Und so schreiben die Chronisten: Sclavi sunt wandali! Die Sclaven sind Wandalen. Die Wenden sind somit Germanen, nicht christianisiert, ausgestoßen und bekämpft - aber eben keine Verwandten einer "slawischen" Volksgruppe.

Nun drängt sich die Frage auf, wer da die Geschichte verfälscht hat. Immerhin geben auch unsere Chronisten wie Giertz oder Fontane die Geschichte von der Einwanderung der "Slawen" brav wieder. Wer hat das "c" eliminiert? Manche behaupten, Johann Gottfried Herder hätte dies bei seiner Beschreibung der Völker und Ethnien erstmals getan.
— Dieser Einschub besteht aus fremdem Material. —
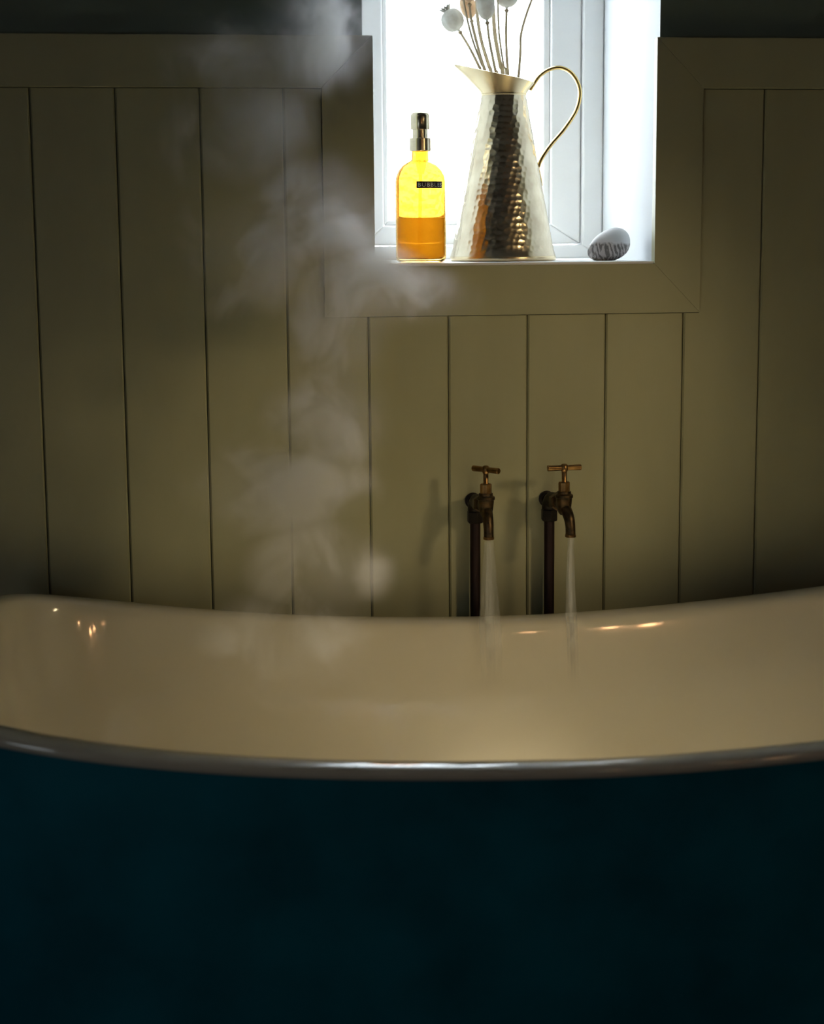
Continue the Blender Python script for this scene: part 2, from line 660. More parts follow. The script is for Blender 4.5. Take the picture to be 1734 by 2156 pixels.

Andere postulieren einen jahrhundertelangen gezielten Prozess der Manifestierung einer slawischen Volksgruppe, verbreitet durch glagolithische Mönche und ausgehend vom ewigen Kampf der orthodoxen griechischen und russischen Kirche gegen die römisch-katholische Kirche um die Vorherrschaft des "wahren" Glaubens. In dieser Diskussion steckt aber zuviel völkisches Geschnarre, hier werden alte Fronten neu aufgebaut, Schuldfragen zu den großen Kriegen neu gestellt und nicht zuletzt die heutigen Grenzen in Frage gestellt. Dieser Missbrauch birgt genug Zündstoff für neuen Hass - das ist der neuen europäischen Identität absolut nicht förderlich.